Historian Kathy Olmsted wrote an interesting book in 1995 about the role of the NYT and Washington Post in

changing public perceptions regarding Pike and Church.

She says that in 1975 the public was gung ho for more sunshine on the CIA

By the end of 1976, however, the public had changed in favor of less disclosure about the CIAs covert opperations.

She attributes this to articles and editorials written in these two influencial newspapers.

Yes Seymour Hersh could appear on the front page of NYT in 1975. Yet, Prof. Olmsted suggests that these newspapers did more to protect the cia than to reaveal its messy secrets.

With this role of NYT in mind, its interesting to recall how the movie Three Days of the Condor (1975) ends.

Robert Redford is outside of the Times, and the other character asks something to the effect of "yes, but will they print it"

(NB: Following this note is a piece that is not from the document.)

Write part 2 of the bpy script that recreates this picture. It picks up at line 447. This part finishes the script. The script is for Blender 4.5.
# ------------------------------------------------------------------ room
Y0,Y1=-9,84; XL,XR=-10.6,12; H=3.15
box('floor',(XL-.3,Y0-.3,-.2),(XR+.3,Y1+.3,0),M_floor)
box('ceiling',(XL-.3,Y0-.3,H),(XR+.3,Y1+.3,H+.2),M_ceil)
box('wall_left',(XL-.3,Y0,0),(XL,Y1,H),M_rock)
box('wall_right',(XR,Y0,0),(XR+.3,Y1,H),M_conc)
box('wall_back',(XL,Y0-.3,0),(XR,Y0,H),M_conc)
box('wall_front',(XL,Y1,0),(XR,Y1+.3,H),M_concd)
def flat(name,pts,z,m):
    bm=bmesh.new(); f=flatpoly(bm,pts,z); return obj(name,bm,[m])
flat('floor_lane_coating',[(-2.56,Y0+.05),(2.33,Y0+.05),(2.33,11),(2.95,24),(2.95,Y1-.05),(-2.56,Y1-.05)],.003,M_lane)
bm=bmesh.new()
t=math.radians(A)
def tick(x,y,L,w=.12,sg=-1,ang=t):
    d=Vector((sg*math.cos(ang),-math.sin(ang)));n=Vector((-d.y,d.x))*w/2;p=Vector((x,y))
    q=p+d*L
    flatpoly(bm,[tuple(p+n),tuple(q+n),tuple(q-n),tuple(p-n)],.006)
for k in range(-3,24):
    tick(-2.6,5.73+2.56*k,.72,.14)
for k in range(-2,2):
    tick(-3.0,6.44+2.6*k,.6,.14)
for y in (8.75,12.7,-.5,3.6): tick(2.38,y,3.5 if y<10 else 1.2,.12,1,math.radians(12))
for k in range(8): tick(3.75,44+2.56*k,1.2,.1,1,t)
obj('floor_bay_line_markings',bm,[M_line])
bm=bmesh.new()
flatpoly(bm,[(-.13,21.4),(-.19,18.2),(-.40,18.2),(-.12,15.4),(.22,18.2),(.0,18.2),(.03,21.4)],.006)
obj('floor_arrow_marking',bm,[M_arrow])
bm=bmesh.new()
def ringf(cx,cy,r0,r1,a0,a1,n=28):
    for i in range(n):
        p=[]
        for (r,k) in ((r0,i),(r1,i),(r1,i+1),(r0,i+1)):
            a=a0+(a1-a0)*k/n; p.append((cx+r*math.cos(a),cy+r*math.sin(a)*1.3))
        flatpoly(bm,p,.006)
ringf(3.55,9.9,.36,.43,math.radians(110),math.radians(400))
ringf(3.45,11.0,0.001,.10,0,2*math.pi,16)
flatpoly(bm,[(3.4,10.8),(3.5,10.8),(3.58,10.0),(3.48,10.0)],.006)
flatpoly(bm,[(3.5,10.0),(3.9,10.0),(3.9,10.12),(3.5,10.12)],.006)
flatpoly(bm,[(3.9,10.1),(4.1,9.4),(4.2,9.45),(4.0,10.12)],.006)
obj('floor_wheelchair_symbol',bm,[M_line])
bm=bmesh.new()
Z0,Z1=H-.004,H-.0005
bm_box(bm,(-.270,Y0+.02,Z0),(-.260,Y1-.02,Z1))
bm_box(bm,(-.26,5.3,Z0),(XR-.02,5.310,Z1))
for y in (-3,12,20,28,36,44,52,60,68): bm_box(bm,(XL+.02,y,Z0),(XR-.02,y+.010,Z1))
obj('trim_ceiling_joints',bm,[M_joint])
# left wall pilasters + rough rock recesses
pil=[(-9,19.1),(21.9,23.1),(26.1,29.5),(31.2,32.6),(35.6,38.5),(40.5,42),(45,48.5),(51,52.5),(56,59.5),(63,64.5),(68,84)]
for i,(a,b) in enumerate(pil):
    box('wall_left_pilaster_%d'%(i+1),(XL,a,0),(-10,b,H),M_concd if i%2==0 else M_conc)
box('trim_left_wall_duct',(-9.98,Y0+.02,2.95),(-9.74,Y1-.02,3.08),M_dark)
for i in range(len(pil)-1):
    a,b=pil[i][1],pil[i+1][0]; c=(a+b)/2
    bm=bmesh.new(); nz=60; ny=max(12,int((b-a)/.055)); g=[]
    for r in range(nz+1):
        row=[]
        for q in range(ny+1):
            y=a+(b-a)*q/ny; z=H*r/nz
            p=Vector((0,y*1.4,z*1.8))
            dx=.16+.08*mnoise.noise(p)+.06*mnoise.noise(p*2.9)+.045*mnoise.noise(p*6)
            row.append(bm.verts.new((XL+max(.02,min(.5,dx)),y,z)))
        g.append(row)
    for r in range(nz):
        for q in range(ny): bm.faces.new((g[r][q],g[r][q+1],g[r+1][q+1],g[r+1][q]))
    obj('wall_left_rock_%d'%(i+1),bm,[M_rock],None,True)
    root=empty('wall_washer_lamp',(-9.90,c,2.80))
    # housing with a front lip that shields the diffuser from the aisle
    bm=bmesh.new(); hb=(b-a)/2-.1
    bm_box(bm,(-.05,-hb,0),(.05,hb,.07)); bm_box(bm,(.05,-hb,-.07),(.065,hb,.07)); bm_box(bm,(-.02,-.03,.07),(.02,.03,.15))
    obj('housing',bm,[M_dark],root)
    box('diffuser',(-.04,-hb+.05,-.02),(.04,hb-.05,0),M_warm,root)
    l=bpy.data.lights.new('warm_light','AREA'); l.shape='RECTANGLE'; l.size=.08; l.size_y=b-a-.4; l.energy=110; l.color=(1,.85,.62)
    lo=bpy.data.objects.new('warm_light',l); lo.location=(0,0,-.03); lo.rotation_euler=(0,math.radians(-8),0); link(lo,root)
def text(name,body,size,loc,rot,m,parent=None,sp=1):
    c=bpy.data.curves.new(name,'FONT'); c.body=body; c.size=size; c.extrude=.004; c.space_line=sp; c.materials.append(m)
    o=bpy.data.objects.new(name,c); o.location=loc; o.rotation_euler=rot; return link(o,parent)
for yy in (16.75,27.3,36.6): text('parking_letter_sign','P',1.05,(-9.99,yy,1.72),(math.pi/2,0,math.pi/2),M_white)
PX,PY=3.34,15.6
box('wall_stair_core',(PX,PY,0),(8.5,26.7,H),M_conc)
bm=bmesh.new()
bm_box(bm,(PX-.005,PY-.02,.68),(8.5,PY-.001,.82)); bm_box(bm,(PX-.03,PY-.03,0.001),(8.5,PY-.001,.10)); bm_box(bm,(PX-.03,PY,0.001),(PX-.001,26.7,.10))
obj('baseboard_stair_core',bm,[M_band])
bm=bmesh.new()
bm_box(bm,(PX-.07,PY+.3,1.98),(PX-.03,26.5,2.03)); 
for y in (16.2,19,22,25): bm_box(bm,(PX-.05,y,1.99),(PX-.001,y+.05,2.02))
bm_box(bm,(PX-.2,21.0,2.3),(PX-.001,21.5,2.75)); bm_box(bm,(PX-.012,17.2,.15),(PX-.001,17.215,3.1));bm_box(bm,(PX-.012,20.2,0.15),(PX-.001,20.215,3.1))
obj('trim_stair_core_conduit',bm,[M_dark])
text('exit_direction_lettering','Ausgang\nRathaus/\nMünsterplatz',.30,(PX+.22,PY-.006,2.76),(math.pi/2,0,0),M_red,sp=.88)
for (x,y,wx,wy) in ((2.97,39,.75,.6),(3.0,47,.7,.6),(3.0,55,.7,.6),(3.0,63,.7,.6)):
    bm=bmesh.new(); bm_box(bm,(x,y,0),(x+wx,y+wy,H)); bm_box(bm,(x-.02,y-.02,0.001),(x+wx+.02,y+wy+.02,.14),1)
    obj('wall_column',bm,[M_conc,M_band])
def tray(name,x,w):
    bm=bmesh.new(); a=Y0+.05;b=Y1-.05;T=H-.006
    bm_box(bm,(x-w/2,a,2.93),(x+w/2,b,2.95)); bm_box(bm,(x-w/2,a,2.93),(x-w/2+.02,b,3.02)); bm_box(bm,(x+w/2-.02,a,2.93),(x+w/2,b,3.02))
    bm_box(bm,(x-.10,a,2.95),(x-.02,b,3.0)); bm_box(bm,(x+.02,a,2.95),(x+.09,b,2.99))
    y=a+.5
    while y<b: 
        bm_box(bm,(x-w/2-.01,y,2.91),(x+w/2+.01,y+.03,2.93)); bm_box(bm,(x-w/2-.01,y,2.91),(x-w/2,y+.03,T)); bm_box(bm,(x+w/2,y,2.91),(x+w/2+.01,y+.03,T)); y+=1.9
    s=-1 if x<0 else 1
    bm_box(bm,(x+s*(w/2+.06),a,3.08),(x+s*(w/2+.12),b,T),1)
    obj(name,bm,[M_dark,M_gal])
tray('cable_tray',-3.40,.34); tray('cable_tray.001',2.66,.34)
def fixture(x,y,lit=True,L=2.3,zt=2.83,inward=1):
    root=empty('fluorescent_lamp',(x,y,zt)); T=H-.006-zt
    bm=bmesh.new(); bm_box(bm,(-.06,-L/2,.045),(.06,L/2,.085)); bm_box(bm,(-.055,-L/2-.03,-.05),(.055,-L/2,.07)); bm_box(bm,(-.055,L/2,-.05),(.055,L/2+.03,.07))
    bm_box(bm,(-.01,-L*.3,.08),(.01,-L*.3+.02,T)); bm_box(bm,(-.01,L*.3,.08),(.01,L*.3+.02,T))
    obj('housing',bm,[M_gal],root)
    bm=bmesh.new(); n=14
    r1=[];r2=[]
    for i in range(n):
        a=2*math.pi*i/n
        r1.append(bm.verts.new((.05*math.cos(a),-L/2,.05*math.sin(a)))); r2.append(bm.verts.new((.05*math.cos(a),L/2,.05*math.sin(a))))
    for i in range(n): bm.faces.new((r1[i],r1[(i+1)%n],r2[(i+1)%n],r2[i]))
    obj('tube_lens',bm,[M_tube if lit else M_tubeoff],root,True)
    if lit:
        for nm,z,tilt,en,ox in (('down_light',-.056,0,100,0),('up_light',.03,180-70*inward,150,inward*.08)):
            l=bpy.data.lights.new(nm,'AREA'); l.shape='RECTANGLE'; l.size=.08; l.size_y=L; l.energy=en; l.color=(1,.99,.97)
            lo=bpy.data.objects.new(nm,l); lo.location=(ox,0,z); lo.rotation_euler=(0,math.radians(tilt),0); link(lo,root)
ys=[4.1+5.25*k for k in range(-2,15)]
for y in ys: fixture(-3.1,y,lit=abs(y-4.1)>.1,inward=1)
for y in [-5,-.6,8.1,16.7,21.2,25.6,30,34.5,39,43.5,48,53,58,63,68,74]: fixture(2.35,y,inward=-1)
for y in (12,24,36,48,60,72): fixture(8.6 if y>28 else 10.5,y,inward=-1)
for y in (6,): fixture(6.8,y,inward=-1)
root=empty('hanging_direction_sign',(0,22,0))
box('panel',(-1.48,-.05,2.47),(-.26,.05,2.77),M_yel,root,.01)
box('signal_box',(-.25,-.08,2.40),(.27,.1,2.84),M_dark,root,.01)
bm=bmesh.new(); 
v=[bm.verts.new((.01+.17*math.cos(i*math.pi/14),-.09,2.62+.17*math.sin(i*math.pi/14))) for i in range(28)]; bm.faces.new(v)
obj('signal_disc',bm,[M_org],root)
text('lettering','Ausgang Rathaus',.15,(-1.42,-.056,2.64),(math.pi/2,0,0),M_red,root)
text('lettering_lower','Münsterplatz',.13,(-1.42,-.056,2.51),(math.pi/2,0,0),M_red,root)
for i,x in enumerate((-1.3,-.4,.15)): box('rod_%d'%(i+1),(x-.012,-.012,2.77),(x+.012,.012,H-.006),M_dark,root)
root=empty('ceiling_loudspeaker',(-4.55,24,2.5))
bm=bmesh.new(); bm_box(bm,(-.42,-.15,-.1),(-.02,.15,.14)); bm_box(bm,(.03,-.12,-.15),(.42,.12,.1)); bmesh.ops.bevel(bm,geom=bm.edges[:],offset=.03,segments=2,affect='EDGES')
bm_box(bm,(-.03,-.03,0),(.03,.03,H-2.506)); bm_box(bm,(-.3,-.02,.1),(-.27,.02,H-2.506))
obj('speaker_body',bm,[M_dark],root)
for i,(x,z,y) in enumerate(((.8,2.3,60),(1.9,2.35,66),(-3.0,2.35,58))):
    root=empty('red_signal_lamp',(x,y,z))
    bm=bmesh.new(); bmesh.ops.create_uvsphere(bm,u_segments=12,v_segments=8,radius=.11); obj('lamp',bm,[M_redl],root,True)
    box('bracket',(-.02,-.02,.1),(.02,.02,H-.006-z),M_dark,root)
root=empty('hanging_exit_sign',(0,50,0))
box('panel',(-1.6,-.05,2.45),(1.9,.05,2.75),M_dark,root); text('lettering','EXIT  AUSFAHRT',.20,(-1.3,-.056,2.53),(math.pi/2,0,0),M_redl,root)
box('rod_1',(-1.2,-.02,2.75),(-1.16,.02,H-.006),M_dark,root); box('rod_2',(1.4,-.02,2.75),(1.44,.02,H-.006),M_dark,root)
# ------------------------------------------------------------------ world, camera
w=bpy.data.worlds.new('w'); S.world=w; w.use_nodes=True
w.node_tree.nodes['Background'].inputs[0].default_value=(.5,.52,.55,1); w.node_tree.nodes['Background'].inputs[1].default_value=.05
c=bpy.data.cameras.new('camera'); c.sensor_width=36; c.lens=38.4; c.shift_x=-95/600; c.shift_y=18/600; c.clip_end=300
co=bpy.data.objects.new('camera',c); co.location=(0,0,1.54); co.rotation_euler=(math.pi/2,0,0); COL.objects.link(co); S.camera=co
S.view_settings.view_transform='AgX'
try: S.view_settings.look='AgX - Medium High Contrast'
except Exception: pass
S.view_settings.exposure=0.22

Sounds an interesting book. I think this is an area that needs more research. The reporting on Watergate needs further investigation. The Washington Post has been given a lot of credit for breaking the story. But it could be argued that guided by Deep Throat, Bob Woodward moved away from what was the real scandal, Operation Sandwedge. I think Carl Bernstein was aware of this. For example, see his article, CIA and the Media (Rolling Stone Magazine, 20th October, 1977).